Hear that? That’s the sound of a dead industry walking. In the last 18 months, Americans bought more smartwatches than traditional watches. The stat sounds the death knell for the traditional watch industry, facing a smartwatch crisis that makes the ’80’s quartz crisis seem like a minor disturbance. According to market researchers NDP [via robbreport.com] . . .
[Smartwatch sales have] risen by over 24 percent in the first half of 2019 compared to the same period last year. The group now estimates that the smartwatch market is now worth $5 billion in the US alone.
The 24-percent jump during the first half of 2019, comes on the heels of a 51-percent increase in dollar sales and a 61-percent increase in unit sales for 2018 as a whole . . .NDP estimated that one in four Americans aged 18 to 34 now owns a smartwatch.
Traditional watches still accounted for 56 percent of the total value of watches sold in America last year, but they were actually outsold by smartwatches in the fourth quarter. During that period, smartwatches made up 55 percent of the total sales of watches in the country.

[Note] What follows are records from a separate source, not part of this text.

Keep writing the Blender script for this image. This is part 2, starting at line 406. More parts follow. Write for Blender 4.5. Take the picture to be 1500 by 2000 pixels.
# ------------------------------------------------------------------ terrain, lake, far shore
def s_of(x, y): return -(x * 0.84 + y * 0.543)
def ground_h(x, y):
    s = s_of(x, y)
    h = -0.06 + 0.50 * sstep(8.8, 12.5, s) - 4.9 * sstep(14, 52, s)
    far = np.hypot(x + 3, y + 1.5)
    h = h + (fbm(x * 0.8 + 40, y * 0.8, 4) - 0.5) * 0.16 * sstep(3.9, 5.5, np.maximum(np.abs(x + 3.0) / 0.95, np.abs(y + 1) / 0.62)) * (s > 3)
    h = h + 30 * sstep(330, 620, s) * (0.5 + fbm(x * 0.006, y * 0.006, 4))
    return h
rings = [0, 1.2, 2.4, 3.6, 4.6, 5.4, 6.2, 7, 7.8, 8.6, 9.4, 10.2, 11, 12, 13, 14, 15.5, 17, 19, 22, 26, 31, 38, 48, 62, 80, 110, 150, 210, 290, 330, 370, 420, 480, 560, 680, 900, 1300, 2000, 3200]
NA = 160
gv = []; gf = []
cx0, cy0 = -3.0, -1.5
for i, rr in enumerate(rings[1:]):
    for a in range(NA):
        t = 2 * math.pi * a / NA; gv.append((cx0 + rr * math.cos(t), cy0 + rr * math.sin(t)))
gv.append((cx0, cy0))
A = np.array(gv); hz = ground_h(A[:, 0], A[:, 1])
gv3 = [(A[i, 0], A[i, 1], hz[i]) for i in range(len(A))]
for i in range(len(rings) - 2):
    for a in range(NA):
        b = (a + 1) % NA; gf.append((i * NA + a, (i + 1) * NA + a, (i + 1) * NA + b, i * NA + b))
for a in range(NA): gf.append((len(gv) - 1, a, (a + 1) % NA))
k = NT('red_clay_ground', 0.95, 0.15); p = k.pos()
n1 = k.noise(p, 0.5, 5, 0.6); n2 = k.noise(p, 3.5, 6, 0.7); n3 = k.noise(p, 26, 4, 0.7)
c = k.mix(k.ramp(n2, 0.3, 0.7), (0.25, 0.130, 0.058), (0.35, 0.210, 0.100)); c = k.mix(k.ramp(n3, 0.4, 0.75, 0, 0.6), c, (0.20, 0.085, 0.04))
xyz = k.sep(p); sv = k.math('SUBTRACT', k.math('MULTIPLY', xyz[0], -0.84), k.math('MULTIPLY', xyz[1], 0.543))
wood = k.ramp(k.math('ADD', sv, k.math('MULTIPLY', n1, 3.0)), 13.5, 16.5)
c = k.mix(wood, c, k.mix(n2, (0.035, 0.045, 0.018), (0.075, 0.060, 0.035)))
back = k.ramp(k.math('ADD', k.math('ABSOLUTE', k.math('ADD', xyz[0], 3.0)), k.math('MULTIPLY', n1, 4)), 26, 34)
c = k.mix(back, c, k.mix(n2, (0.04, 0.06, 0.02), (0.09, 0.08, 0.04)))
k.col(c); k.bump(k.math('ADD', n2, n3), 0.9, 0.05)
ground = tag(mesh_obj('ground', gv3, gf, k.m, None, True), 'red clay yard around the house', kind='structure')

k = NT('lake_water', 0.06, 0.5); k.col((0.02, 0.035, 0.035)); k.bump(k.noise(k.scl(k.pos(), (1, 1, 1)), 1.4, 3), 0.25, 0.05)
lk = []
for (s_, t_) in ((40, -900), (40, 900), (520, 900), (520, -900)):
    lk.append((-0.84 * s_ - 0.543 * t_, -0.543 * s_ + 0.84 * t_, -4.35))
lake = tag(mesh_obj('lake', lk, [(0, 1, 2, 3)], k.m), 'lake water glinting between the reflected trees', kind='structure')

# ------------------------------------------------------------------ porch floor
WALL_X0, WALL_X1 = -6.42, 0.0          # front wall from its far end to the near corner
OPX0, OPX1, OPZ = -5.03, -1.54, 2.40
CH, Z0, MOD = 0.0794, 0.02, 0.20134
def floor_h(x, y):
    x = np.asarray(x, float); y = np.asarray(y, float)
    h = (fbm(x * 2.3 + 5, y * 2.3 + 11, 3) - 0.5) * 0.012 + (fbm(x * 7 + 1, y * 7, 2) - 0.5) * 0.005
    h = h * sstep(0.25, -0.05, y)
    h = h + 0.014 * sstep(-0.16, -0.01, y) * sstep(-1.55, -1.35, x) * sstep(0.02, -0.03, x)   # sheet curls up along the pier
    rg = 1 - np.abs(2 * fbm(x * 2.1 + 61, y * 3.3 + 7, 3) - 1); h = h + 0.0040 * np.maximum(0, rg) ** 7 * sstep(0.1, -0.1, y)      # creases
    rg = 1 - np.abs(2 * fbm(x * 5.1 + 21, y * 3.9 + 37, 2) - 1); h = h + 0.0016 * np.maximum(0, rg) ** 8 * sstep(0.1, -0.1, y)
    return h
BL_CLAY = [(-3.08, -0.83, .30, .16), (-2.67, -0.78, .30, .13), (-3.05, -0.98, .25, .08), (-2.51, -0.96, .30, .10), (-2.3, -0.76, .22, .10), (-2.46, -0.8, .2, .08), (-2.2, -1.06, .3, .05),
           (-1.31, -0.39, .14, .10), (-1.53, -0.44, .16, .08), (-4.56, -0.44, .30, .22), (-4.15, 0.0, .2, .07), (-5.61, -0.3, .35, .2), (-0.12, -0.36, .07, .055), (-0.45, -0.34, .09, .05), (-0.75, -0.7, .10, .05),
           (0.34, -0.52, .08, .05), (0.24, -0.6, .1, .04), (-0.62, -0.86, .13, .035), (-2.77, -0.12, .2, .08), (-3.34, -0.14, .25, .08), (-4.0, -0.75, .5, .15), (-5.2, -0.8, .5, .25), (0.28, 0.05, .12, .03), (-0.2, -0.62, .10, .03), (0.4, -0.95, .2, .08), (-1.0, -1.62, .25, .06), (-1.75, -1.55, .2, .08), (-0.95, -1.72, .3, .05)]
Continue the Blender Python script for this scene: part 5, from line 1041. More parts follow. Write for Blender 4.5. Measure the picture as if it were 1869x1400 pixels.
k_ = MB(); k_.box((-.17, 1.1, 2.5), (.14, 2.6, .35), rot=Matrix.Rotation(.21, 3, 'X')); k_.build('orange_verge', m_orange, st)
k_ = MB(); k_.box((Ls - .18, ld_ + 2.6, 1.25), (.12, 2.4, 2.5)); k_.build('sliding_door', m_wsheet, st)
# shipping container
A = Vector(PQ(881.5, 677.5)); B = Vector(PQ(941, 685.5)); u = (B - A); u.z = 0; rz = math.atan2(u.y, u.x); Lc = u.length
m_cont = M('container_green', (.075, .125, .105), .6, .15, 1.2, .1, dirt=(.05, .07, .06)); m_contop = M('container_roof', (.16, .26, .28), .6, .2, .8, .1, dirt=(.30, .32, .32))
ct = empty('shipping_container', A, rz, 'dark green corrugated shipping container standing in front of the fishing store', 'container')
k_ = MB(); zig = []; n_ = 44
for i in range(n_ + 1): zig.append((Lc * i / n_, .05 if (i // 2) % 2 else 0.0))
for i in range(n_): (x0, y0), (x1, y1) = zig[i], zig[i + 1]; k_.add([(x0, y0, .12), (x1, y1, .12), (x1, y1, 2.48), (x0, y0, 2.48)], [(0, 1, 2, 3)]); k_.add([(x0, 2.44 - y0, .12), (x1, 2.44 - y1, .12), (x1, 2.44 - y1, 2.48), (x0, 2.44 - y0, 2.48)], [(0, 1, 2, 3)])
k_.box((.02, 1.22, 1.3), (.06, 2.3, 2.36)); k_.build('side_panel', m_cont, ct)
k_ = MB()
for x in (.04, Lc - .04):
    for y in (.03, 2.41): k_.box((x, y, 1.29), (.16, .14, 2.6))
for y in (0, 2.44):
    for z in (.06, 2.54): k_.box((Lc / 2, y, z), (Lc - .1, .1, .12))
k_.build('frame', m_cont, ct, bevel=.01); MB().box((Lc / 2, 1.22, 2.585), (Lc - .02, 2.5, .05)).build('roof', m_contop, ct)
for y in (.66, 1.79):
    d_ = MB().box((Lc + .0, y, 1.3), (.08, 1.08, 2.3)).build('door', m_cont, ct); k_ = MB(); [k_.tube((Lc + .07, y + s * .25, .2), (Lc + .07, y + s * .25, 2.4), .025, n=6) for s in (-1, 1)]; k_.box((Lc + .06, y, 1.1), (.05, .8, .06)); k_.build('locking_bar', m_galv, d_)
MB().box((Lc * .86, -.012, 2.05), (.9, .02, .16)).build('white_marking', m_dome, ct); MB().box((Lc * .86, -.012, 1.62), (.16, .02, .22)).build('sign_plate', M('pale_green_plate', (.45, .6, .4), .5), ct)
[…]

There’s no stopping smartwatches. How much of a market for traditional watches will remain in five years? I’m thinking it will slip well below twenty-five percent of total watch sales.
How long before some of the big boys go belly-up? That depends where they are in the market.
The top end of the traditional watch industry is more than holding its own; NDP ranks Apple, Rolex, Fitbit, Patek Philippe and Samsung as the top five watch brands by revenue. Big ticket, high status traditional makers like Richard Mille are hardly hurting, either. At least not yet.
Down at the bottom, time’s up for Timex and other brands flogging cheap Chinese-made timepieces. Would I want to be a maker in the $500 to $1000 mark? I would not. Spotlight Seiko. The company that sells millions of watches in hundreds of flavors doesn’t have an answer for the smartwatch crisis. It needs one now, and for the rest of its life.
Clearly, it’s adapt of die for all traditional watchmakers. At the moment, Fossil shows the way (even though its corporate parent has its tentacles in the traditional watch industry). Fossil’s range of Google Wear OS watches — licensed to Puma, Armani, Kors and others — put the former cheap trad watchmaker well ahead in the race for survival.
Seiko, Omega, IWC, TAG Heuer and others can’t go there. The challenge is nearasdammit insurmountable. Smartwatches are software driven. That shit is seriously expensive. It requires a level of expertise and speed traditional watchmakers simply don’t have. The competition is already beyond fierce, it’s not based in Switzerland and it’s not standing still.
And then there’s branding. How do you brand a new smartwatch Seiko or OMEGA when smartwatches come in three flavors: round, rectangular and wristband?
Accuracy’s a given, and software is either confined to a walled garden (Apple) or the same apps are available on every competitors’ watches. What can a trad watch maker bring to the game? * crickets chirping *
If you collect/wear traditional watches, you’ve never had more choice. Thanks to Internet advertising and direct-to-consumer sales, boutique/microbrand brands are blooming like wildflowers. This while major traditional watchmakers have more SKU’s than a corner drug store.
That’s going to end. What will be left as the smartwatch crisis plays out?
High-end traditional watchmakers selling relatively small quantities of product — although even they will feel the pinch — no one on the bottom end and a very small number of mid-market players. The companies that can contract their business without going out of business.
Bottom line: the traditional watch industry is toast. Enjoy it now, while you can.